Summer time by Antonia Pesenti & Hilary Bell

cover image

A different style of book, with unusual illustrations and a story that isn’t really a story will greet those who pick up this book. It is imaginative and provocative, gathering readers to its core as they see how one family spends its summer holidays.

Waiting for the mandatory half an hour after lunch to allow their stomachs to settle, a girl and boy and their dog peer out over the blue sea.  Poetically, each page evokes summertime as the two children involve themselves in the adventures offered. They avoid the magpie as it swoops, it is the end of spring, and she is protecting her nest. The rotary fan plays a cooling place in the heat of summer, and the children have measured the time it takes for the fan to rotate, drying their damp hair. At the pool, the day is so hot that your skin dries the instant you lie on the concert edge. After swimming, taking a shower means remembering again that the water will never get hot. It takes a week to eat a whole tray of mangoes, and a month is spent at the pool as your hair turns green with the chlorine. The season pass is used well. The Neapolitan ice cream is in the fridge, the chocolate and vanilla eaten, but the strawberry stays for yonks.
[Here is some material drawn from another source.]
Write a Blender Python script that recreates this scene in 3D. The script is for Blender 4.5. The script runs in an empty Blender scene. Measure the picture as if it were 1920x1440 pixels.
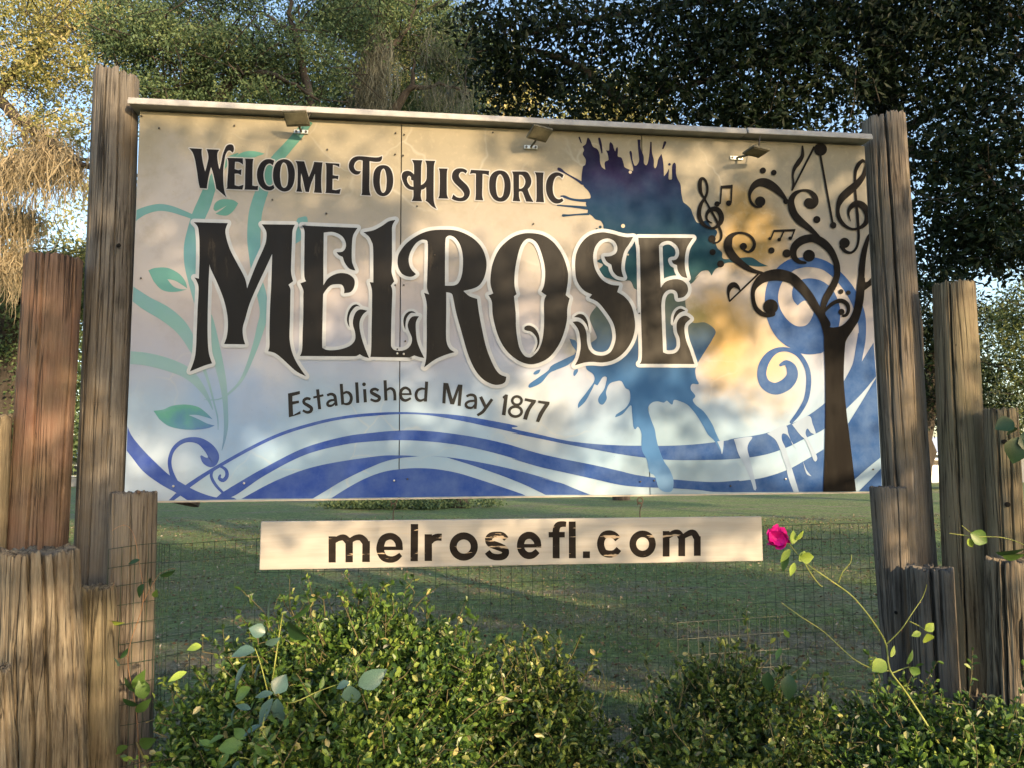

The whole is a wonderful look at summer, evoking memories of all the times children spend at the beach, each set of four lines offering another look at the time things take. From a few minutes to an hour, then an afternoon, and later in the book the bigger pieces of time are offered: ages, seasons, yonks, year, forever then eternity. Each wonderful illustration reflects the few words on the page, giving readers a focus for their thoughts. The page for ‘week’ for example, tells us of the days spent at a holiday home, illustrated for us in all its dingy peppermint green, above ground, spare garden with a kangaroo nibbling the grass, overhead wire, aluminium windows. The illustration will evoke many memories for the readers.

This book is a loving homage to the customs and rituals of an Australian summer at the beach, viewed by Pesenti and Bell. Pesenti’s architect’s eye can be seen on a number of pages. There is something for everyone here, not only a wonderful evocation of summer in Australia, but I can imagine readers focusing on one or two pages, taking the image and words as a reflection of their summer.

Looking back is suggested by the old fibre holiday house, the Neapolitan ice-cream and then the purchase of school shoes along with the metal foot measure.

Further information about Pesenti, can be found here

I enjoyed recollecting the Australian summer through the images and text. The images showcase so many aspects of children at the beach, and the spare words reflect the emphasis on time during a long hot summer. And I love the last few pages, child getting his school shoes, bringing the summer to a close, and looking into the night sky is the dark emu, there for eternity. A wonderful culmination to this book about time.

Themes: Time, Summer, Australian beach, Humour.